L’insolita parabola di Milik: calciatore per caso, da sbandato di strada ad eroe nazionale

27.07.2016 07:45 di  Fabio Tarantino  Twitter:    vedi letture
L’insolita parabola di Milik: calciatore per caso, da sbandato di strada ad eroe nazionale
© foto di Insidefoto/Image Sport

Quella di Arkadiusz Milik non è la classica storia dell’enfant prodige cresciuto a pane e pallone, esploso per strada, attore della sua infanzia di duri sacrifici pur di raggiungere il sogno di una vita. Il calcio, appunto. Il racconto di Milik, anni 22, ad un passo dal Napoli, è un film che intenerisce immediatamente, sin dalla prima scena.
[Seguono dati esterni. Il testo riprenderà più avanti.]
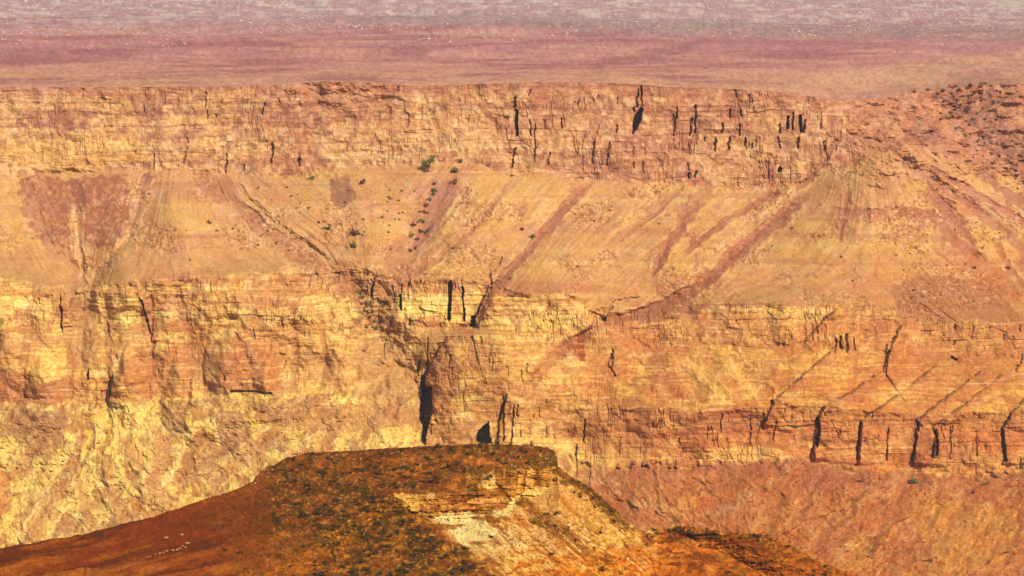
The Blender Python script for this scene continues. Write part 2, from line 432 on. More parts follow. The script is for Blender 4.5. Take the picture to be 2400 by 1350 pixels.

All’età di sei anni, nel ventre delle consapevolezze, Milik ha perso il padre ed è rimasto schiacciato dal cinismo del suo destino.

FUMO A SEI ANNI - È diventato uno sbandato nel vero senso della parola. Solo, senza un vero punto di riferimento (oltre alla madre e al fratello, Luca). Smarritosi a Tychy, Slesia, dov’è nato e cresciuto. In patria sono diversi i retroscena sulla sua infanzia trascorsa a fumare ancora bambino, a rubare caramelle nei supermercati, a raccogliere per strada i resti di una vita già in frantumi, nonostante la tenera età. Poi, d’un tratto, la svolta. Inaspettata ma provvidenziale. Decisiva.

IL CALCIO - È proprio lui a raccontarlo in una famosa intervista: “Moki mi ha cambiato la vita”. Moki è il soprannome di Slawek Mogilan, allenatore, amico del fratello, la prima persona ad avvicinarlo al mondo del calcio. Che impara a conoscere (e ad apprezzare) al Rozwoj Katowice dall’età di sei anni, non “fin da piccolo”. Il calcio, per Milik, è l’ancora di salvezza che lo restituisce alla vita, il rifugio dove ritrovar sé stesso, lo valvola più efficace grazie alla quale sfogarsi per la crudeltà del destino. Del suo destino. Che cambia in un attimo, che diventa improvvisamente più lieve, più dolce, più giusto dopo un semplice provino al quale fu invitato proprio da Moki.

PARAGONI - L’esordio in prima squadra avvenne dieci anni dopo. Nel 2010 Milik è un sedicenne di belle speranze, forte fisicamente e in possesso di un ottimo sinistro. L’altezza e la stazza longilinea né fanno l’attaccante che è oggi: rapido, elegante, indifferentemente prima o seconda punta. Il paragone con Lewandowski è fin troppo banale e forse anche azzardato. I due in Nazionale hanno spesso giocato in coppia perché Milik, data la duttilità, è capace di ruotare attorno alla classica boa spaccando le difese avversarie. In due stagioni ha segnato 47 gol in 75 con la maglia dell’Ajax tra campionato e coppe europee. Prima dell’esperienza olandese, però, c’era stata quella tedesca.

FLOP BUNDES - Il Bayer Leverkusen lo aveva acquistato appena diciassettenne dal Górnik, storico club polacco che, nel 2013, fu costretto a cederlo ad un anno dal suo arrivo per ripianare le casse societarie. Non fu fortunata l’avventura in Bundesliga: poche presenze, ancor meno gol. Milik sentì l’esigenza di andar via per giocare con continuità, per collezionare minuti che ne acuissero la consapevolezza nei propri mezzi. Perché l’Ajax? Lo spiegò, pochi mesi dopo il suo trasferimento, lo stesso attaccante: “Non ho mai avuto dubbi, era il coronamento di un sogno. In Polonia l’Ajax è da sempre considerato un club di grande blasone, il massimo per me”.

NAZIONALE - L’apice della sua carriera ha una data precisa: 11 ottobre 2014, ovvero il giorno della prima storica vittoria della Polonia sulla Germania (2-0) condita proprio da un suo gol. È da quel momento in poi che esplode definitivamente il “fenomeno” Arkadiusz Milik, protagonista anche in Francia, ad Euro 2016, con la rete al debutto contro l’Irlanda del Nord. L’interesse del Napoli – e di altri club, italiani ed esteri – è solo naturale conseguenza del suo exploit. Come le montagne russe: su e giù, andata e ritorno. Dall’inferno al paradiso. Con un angelo custode in tuta e scarpette - chiamato da tutti Moki - che gli ha cambiato la vita.